No inkling of subsequent financial disasters clouded Motor-car Day, and as at almost the last moment the Press had come to the conclusion that it was an occasion to be written up and enlarged upon, a very great public interest was aroused in the Motor-car Club’s proposed celebration of the event by a great procession of the newly-enfranchised “light locomotives” from Whitehall to Brighton, on November 14th.

The Motor-car Club is dead. It was not a club in the proper sense of the word, but an organisation promoted and financed by the company-promoters who were interested in advertising their schemes. The run to Brighton was itself intended as a huge advertisement, but the unprepared condition of many of the cars entered, together with the miserable weather prevailing on that day, resulted in turning the whole thing into ridicule.

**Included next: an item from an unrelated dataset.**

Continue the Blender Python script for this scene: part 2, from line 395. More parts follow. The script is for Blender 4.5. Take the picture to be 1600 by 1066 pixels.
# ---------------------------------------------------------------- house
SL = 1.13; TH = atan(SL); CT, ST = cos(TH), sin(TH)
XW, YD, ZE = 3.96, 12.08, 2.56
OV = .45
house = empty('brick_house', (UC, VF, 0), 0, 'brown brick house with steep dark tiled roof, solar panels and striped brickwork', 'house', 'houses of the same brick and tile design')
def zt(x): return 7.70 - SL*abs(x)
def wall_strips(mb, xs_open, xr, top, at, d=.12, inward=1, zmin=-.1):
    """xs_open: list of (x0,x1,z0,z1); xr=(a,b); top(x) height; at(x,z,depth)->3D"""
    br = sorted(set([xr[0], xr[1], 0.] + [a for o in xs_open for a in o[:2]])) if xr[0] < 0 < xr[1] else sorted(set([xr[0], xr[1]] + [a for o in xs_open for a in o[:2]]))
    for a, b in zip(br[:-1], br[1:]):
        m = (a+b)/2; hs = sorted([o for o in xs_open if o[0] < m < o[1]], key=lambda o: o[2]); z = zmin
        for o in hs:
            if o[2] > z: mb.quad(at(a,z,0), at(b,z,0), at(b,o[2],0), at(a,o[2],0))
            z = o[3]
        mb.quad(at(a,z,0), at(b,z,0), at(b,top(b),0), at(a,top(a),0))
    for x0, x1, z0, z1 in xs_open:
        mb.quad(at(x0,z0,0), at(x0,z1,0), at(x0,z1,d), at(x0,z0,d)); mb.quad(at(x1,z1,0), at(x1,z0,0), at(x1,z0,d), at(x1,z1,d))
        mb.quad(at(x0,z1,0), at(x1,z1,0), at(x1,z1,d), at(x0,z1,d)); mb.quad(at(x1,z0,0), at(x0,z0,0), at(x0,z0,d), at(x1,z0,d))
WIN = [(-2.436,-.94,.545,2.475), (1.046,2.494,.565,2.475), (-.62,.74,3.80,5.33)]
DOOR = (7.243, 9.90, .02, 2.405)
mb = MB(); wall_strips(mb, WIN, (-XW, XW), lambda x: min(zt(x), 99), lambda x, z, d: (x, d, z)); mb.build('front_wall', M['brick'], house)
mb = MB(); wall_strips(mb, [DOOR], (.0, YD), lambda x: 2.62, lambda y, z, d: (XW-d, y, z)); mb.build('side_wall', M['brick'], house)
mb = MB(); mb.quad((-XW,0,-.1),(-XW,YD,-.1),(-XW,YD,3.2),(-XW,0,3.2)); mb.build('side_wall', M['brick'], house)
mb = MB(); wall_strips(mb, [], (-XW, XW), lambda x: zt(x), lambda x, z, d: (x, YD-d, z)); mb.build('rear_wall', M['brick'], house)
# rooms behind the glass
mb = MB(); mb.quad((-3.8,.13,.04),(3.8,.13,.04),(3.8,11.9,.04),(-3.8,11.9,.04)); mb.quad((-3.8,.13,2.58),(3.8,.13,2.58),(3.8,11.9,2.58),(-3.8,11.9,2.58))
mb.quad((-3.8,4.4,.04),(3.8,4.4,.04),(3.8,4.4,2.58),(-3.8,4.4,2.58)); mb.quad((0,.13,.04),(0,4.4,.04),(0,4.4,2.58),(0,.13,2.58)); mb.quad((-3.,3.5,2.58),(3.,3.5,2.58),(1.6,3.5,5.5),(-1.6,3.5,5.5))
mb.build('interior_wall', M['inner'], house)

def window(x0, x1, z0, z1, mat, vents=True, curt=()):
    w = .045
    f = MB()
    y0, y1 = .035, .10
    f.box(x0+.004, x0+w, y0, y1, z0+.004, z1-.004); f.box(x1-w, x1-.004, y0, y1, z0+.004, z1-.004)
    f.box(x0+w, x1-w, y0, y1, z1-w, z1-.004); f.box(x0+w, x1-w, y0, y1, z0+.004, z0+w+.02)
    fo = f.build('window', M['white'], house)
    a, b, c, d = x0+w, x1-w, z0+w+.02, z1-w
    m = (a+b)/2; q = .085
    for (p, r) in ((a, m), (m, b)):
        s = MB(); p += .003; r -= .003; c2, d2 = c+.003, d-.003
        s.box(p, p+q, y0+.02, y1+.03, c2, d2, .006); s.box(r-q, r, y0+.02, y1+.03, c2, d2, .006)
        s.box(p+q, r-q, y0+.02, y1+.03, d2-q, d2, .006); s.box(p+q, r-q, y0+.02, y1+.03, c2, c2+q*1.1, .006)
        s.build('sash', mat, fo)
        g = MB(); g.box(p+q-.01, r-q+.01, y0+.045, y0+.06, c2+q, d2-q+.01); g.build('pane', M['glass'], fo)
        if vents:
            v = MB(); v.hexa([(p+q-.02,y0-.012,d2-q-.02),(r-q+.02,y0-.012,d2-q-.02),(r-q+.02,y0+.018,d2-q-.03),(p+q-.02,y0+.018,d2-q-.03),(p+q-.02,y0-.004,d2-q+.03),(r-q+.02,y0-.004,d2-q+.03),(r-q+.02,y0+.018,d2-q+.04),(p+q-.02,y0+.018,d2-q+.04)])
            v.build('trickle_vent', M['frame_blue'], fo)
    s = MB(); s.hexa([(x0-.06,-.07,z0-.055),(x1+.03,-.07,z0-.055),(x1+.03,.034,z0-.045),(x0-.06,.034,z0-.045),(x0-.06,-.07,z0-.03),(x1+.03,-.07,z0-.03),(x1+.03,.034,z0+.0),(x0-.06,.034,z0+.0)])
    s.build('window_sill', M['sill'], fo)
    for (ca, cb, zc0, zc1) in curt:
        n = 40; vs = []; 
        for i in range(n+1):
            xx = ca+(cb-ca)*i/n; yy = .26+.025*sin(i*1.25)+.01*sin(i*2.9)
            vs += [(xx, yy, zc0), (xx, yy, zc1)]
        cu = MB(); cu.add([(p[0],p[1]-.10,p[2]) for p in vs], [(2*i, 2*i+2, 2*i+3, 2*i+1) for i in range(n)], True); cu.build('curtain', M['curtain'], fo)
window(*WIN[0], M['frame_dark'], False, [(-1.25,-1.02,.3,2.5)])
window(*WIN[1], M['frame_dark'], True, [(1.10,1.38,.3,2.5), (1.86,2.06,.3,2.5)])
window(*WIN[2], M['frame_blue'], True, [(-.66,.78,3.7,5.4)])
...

The newspapers had done their best to advertise the event; but no one anticipated the immense crowds that assembled at the starting-point, Whitehall Place, by nine o’clock on that wet and foggy morning. By half-past ten, the hour fixed for the start, there was a maddening chaos of hundreds of thousands of sightseers such as no Lord Mayor’s Show or Royal Procession had ever attracted. Everybody in the crowd wanted a front place, and those who got one, being both unable and unwilling to “parse away,” were nearly scragged by the police, who on the Embankment set upon individuals like footballers on the ball; while snap-shotters wasted plates on them from the secure altitudes of omnibuses or other vehicles.

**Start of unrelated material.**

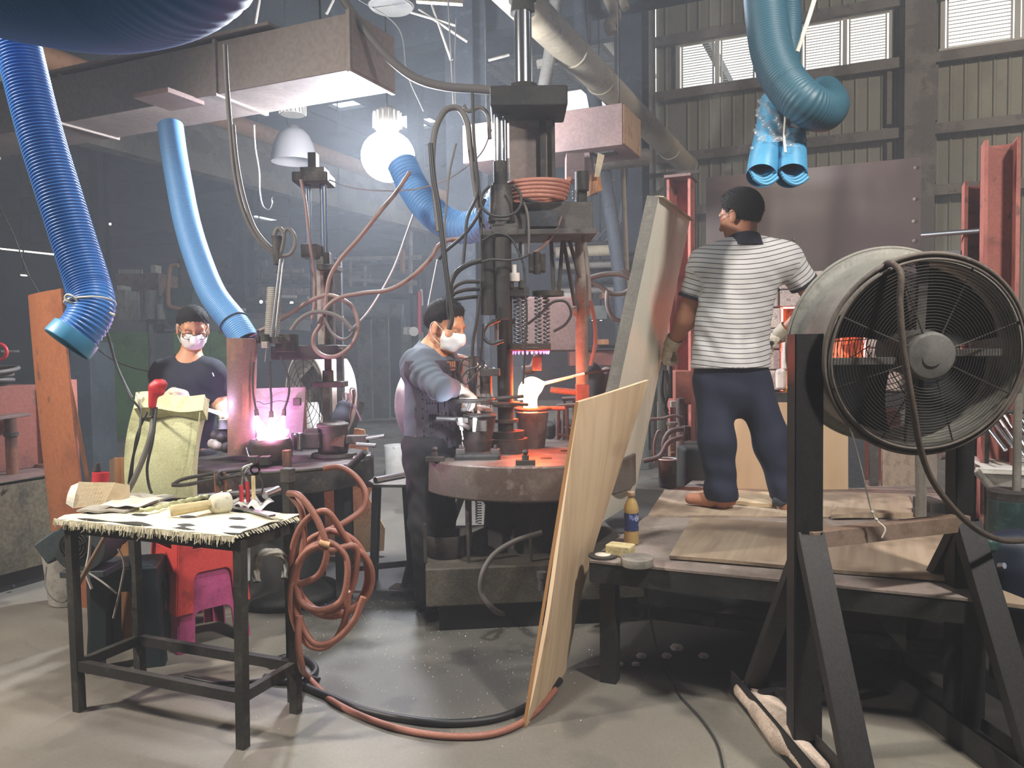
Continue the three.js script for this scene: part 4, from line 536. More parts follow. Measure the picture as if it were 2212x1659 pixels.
// stools, blower, bucket under and behind the table
{
  const stool = (base, h, w, th, mat, skirt, lo = 0.45) => {   // four splayed legs joined to a skirt with arched openings
    const W2 = w / 2, S = 0.82, sl = (t) => lerp(1, S, t);
    const side = (k) => { const s = new THREE.Shape(); const b = W2, t = W2 * S; s.moveTo(-b, 0); s.lineTo(-b + 0.075, 0); s.lineTo(-b + 0.085, h * (lo - 0.09)); s.quadraticCurveTo(-b + 0.09, h * (lo - 0.01), -b + 0.12, h * lo); s.lineTo(b - 0.12, h * lo); s.quadraticCurveTo(b - 0.09, h * (lo - 0.01), b - 0.085, h * (lo - 0.09)); s.lineTo(b - 0.075, 0); s.lineTo(b, 0); s.lineTo(t, h); s.lineTo(-t, h); s.closePath();
      const hole = new THREE.Path(); hole.moveTo(-t * 0.62, h * 0.72); hole.lineTo(t * 0.62, h * 0.72); hole.lineTo(t * 0.58, h * 0.9); hole.lineTo(-t * 0.58, h * 0.9); hole.closePath(); if (skirt) s.holes.push(hole);
      const g = new THREE.ExtrudeGeometry(s, { depth: 0.006, bevelEnabled: true, bevelSize: 0.002, bevelThickness: 0.002, bevelSegments: 1 }); g.rotateX(-Math.atan2(W2 * (1 - S), h)); g.translate(0, 0, W2); return g.rotateY(k * PI / 2); };
    const corner = (k) => { const x = W2 - 0.012, t = W2 * S - 0.012; return rod(V(x, 0, x), V(t, h - 0.01, t), 0.022, 0.02, 10).rotateY(k * PI / 2); };
    return [part('skirt', [0, 1, 2, 3].map(side), mat), ...[0, 1, 2, 3].map((k) => part('leg', corner(k), mat)), part('seat', [box(w * S + 0.02, 0.02, w * S + 0.02, 0.008).translate(0, h, 0), box(w * S - 0.03, 0.014, w * S - 0.03, 0.006).translate(0, h + 0.008, 0)], mat)];
  };
  const put = (name, label, parts, pos, ry, group) => { const g = new THREE.Group(); g.name = numbered(name); parts.forEach((p) => g.add(p)); g.position.copy(pos); g.rotation.y = ry; tag(g, label, 'stool', group); scene.add(g); return g; };
  const f = onY(412, 1412), c = cam3(f, -0.05, 0, 0.24);
  put('plastic_stool', 'pink plastic stool at the bottom of the stack under the table', stool(c, 0.42, 0.36, 0, Mt.pink, false), c, YAW + 0.78);
  put('plastic_stool', 'dirty red plastic stool nested on top of the pink one', stool(c, 0.42, 0.365, 0, Mt.redPlastic, true), c.clone().add(V(0, 0.19, 0)), YAW + 0.78);
  const f2 = onY(158, 1449), c2 = cam3(f2, 0.2, 0, 0.16);
  put('plastic_stool', 'dark plastic stool carrying the grey blower', stool(c2, 0.45, 0.32, 0, Mt.stoolDark, false, 0.8), c2, YAW + 0.25);
  // blower
  const b = at(190, 1172, 3.62), fr = frame(b, RGT, UPV, FWD.clone().negate()), T = (g) => g.applyMatrix4(fr);
  const rings = [0.02, 0.034, 0.048, 0.062].map((r) => ring(r, 0.003, 28, 6).translate(-0.02, 0.005, 0.085));
  thing('blower', 'dark grey electric blower with a round wire grille on the dark stool', 'blower', [part('housing', T(rod(V(0, 0, -0.09), V(0, 0, 0.075), 0.115, 0.115, 36)), Mt.blower), part('outlet', T(box(0.11, 0.11, 0.12, 0.01).rotateZ(0.6).translate(-0.14, -0.01, 0)), Mt.blower), part('intake', T(rod(V(-0.02, 0.005, 0.07), V(-0.02, 0.005, 0.08), 0.07, 0.068, 32)), Mt.black2), ...rings.map((g) => part('grille_ring', T(g), Mt.wire)), part('grille_bar', T(bx(-0.02, 0.005, 0.088, 0.14, 0.004, 0.004).rotateZ(0.5)), Mt.wire), part('motor', T(rod(V(0.02, 0, -0.22), V(0.02, 0, -0.09), 0.07, 0.075, 24)), Mt.blower), part('foot', T(bx(0.01, -0.125, 0, 0.2, 0.03, 0.16, 0.005)), Mt.blower)]);
  const bk = onY(135, 1312), bc = cam3(bk, 0.0, 0, 0.1);
  const q = (pr) => lathe(pr, 28).translate(bc.x, 0, bc.z);
  thing('bucket', 'battered grey bucket with a crumpled cloth beside the dark stool', 'bucket', [part('bucket_wall', q([[0, 0.01], [0.115, 0], [0.12, 0.01], [0.15, 0.33], [0.155, 0.335], [0.147, 0.335], [0.117, 0.02], [0, 0.02]]), Mt.paperGrey), part('handle', tube(pts([[100, 1225, 3.95], [98, 1260, 3.9], [112, 1290, 3.86], [140, 1300, 3.84], [165, 1262, 3.86]]), 0.004, 24, 6), Mt.wire), part('cloth', nets(blend([cap(at(118, 1228, 3.95), at(165, 1220, 3.95), 0.035, 0.03), cap(at(130, 1216, 3.98), at(180, 1214, 3.98), 0.03, 0.02)], 0.03), V(bc.x - 0.4, 0.1, bc.z - 0.4), V(bc.x + 0.5, 0.8, bc.z + 0.5), 0.012), Mt.cloth)]);
  thing('plastic_straws', 'white cable strips hanging from the side of the dark stool', 'cable strips', [part('strip', tube(pts([[196, 1155, 3.45], [192, 1200, 3.45], [186, 1235, 3.45], [198, 1272, 3.45]]), 0.006, 16, 6), Mt.whiteGoods), part('strip', tube(pts([[192, 1238, 3.45], [222, 1258, 3.45], [252, 1282, 3.45]]), 0.004, 12, 6), Mt.whiteGoods), part('strip', tube(pts([[255, 1185, 3.5], [268, 1215, 3.5], [262, 1260, 3.5], [245, 1335, 3.5]]), 0.005, 16, 6), Mt.paperGrey)]);
  solo('wooden_stick', 'thin wooden stick leaning by the blower', 'stick', rod(at(166, 1268, 3.4), at(240, 1136, 3.4), 0.011, 0.01, 10), Mt.woodOld);
  solo('wooden_crate', 'small yellow wooden crate standing between the two stool stacks', 'crate', [bx(0, 0.2, 0, 0.1, 0.4, 0.1, 0.004)].map((g) => g.rotateY(YAW).translate(onY(272, 1370).x, 0, onY(272, 1370).z)), Mt.woodWarm);
}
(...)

Those whose journalistic duties took them to see the start had to fight their way down from Charing Cross, up from Westminster, or along from the Embankment; contesting inch by inch, and wondering if the starting-point would ever be gained.

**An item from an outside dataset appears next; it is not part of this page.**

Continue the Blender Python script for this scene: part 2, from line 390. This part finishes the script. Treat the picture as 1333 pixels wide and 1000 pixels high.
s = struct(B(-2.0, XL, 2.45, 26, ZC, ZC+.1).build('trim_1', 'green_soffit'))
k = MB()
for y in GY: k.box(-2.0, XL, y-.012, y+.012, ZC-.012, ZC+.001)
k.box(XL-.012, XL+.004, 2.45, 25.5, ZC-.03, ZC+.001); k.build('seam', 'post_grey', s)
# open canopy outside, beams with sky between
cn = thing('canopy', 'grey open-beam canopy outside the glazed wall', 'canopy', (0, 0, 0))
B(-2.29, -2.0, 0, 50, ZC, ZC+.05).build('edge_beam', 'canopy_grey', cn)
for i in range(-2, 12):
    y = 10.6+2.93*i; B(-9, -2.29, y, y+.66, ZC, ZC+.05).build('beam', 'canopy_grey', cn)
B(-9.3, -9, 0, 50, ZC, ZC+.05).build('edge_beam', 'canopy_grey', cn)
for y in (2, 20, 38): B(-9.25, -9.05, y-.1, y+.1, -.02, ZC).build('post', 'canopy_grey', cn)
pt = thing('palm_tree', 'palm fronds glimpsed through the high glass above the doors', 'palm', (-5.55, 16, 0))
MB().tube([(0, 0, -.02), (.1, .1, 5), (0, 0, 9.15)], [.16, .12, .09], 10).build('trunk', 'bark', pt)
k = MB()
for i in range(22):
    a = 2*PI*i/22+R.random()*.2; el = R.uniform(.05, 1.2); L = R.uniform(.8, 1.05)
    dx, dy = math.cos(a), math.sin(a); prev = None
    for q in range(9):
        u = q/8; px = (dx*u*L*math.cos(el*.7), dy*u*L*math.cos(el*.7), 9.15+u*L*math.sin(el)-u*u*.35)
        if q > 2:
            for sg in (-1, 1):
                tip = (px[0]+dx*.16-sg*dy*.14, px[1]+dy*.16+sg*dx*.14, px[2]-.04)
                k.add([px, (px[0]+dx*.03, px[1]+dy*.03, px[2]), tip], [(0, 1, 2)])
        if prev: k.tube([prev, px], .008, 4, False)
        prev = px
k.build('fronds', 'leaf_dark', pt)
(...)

At length the Metropole hove in sight, but the motor-cars had yet to be found. To accomplish this feat it was necessary to hurl oneself into a surging tide of humanity, and surge with it. The tide carried the explorer away and eventually washed him ashore on the neck of a policeman. Rumour got around that an organised massacre of cab-horses was contemplated, and myriads of mounted police appeared and had their photographs taken from the tops of cabs and other envied positions occupied by amateur photographers, who paid dearly to take pictures of the fog, which they could have done elsewhere for nothing.

THE “COMET,” 1890.
From a painting by Alfred S. Bishop.

Time went on, the crowd grew bigger, the mud was churned into slush, and everybody was treading upon everybody else.